It’s been said that a picture is worth a thousand words, so a video of free-flowing movement ( what it can and should be) may be worth 10,000 words.
That could be truth or extrapolated mathematics.
I won’t have much commentary on the video below from Diewey Nielson.
All that I will add is that this is what my warm-ups have evolved into. Sure, I still recommend activating known weak areas and also mobilizing known restricted areas, but ground based movement like this may do more for re-educating our bodies on what baby-like movement feels like.
I look at ground based movements like this almost as a dynamic yoga, with far more transfer into your everyday movement.

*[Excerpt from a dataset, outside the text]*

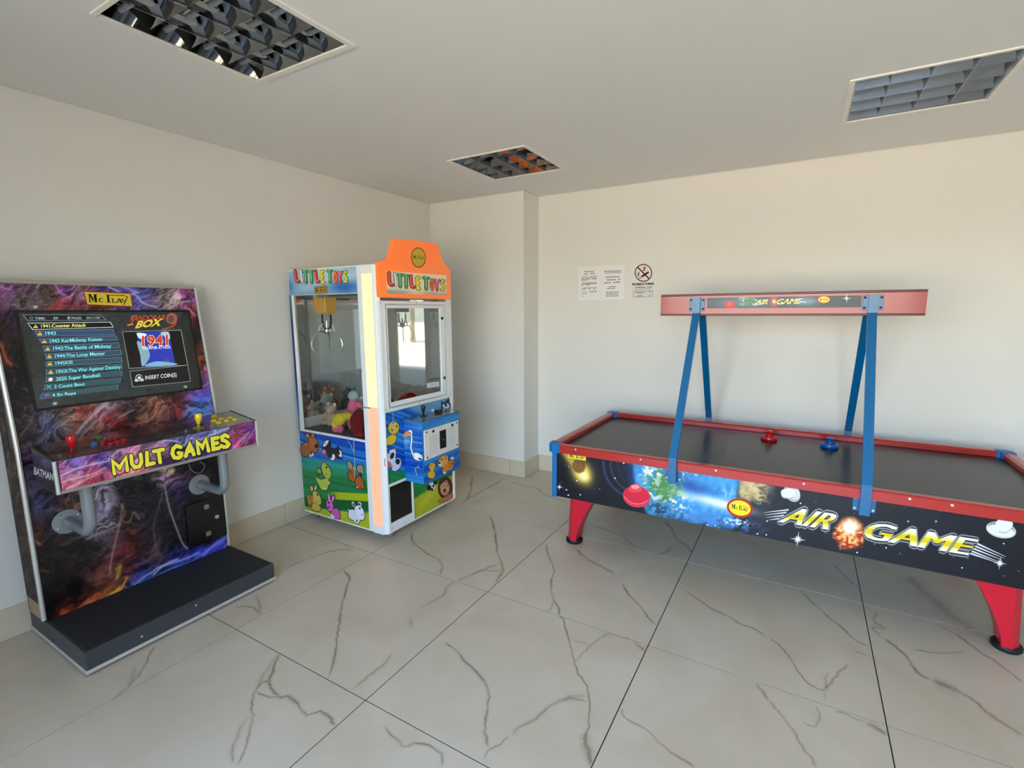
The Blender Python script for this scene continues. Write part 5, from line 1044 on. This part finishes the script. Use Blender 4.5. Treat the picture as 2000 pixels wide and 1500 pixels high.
for i_, (pl_, tx, t0, t1, hh) in enumerate(ROWS):
    r_ = spr(); r_.poly(ks(pl_), (216, 220, 222) if i_ == 0 else (96, 120, 146)); cx_, cy_ = np.mean(pl_, 0)
    r_.poly(ks([(x+(5 if x < cx_ else -5), y+(3.5 if y < cy_ else -3.5)) for x, y in pl_]), (12, 13, 14) if i_ == 0 else (44, 66+i_, 96-i_*2))
    ic = (216, 190, 70) if i_ < 7 else ((226, 220, 214) if i_ == 7 else ((60, 190, 200) if i_ == 8 else (130, 70, 160)))
    x_, y_ = t0[0]-50, t0[1]-12
    if i_ < 7: r_.poly(ks([(x_-22, y_+14), (x_-10, y_-4), (x_, y_-18), (x_+10, y_-4), (x_+22, y_+14)]), ic); r_.ell(*ks((x_, y_-2)), 1.2, 1.5, (70, 60, 20))
    elif i_ == 7: r_.ell(*ks((x_, y_)), 4.4, 3.4, ic, -20)
    elif i_ == 8: r_.line(ks([(x_-18, y_+14), (x_+18, y_-14)]), 1.2, ic); r_.line(ks([(x_-18, y_-12), (x_+18, y_+14)]), 1.2, ic)
    else: r_.ell(*ks((x_-8, y_)), 2.6, 3, ic); r_.ell(*ks((x_+12, y_-3)), 2.6, 3, ic)
    r_.text(tx, ks(t0), ks(t1), ks((t0[0]-3, t0[1]-hh)), (226, 220, 110) if i_ == 0 else (120, 220, 226), .012); r_.build('list_row', M_lit, scr)
lg = spr()
lg.text("PANDORA'S", ks((1150, 440)), ks((1455, 432)), ks((1165, 392)), (160, 64, 34), .02); lg.text('BOX', ks((1195, 505)), ks((1420, 480)), ks((1225, 440)), (206, 176, 46), .04); lg.line(ks([(1150, 480), (1175, 440), (1165, 400), (1210, 392)]), 2.0, (160, 70, 36), sm=3); lg.line(ks([(1130, 478), (1175, 470)]), 2.2, (214, 130, 50))
lg.ell(*ks((1520, 420)), 11, 11, (150, 74, 52)); lg.ell(*ks((1512, 425)), 6, 7, (70, 66, 64)); lg.line(ks([(1560, 420), (1550, 470), (1500, 500), (1440, 515)]), 3, (150, 60, 40), sm=3); lg.build('screen_logo', M_lit, scr)
pv = spr(); pv.poly(ks([(1080, 535), (1605, 520), (1665, 835), (1140, 865)]), (120, 130, 130)); pv.poly(ks([(1086, 540), (1600, 526), (1658, 830), (1146, 859)]), (10, 10, 10)); pv.poly(ks([(1208, 545), (1492, 535), (1552, 830), (1265, 848)]), (34, 50, 160)); pv.poly(ks([(1212, 620), (1300, 680), (1325, 760), (1260, 845), (1240, 740)]), (120, 156, 170), 4); pv.poly(ks([(1210, 548), (1300, 560), (1240, 600)]), (206, 220, 232), 3); pv.poly(ks([(1420, 545), (1490, 540), (1505, 600), (1470, 590)]), (140, 180, 206), 3); pv.poly(ks([(1280, 845), (1380, 800), (1540, 815), (1550, 832)]), (110, 160, 196), 3)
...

Some years back, I was blown away by how challenging these movements really are. 5-10 minutes of this and you’re sore in weird places in the days following. After viewing myself on video playback, I also realized that what my mind thought I was doing, was not what my body was doing. I looked stiff, out of sequence and in some instances, un-athletic.
For any of you that thinks this type of training is “soft” or “un-extreme”, I would tell you that I used to feel the same way. I used to think that workouts meant big weights, iron, chalk and balls to the wall effort.
I still believe that it is important to pick up heavy things, but I have a distaste in my mouth for the extreme these days. A lot of us should be starting from ground zero with moves shown in the video shown below, not huffing and puffing over a loaded barbell or swinging like a chimp from a pull up bar.
I suggest that all of you learn a few of these moves and find a way to work them into your warm-ups and your workouts.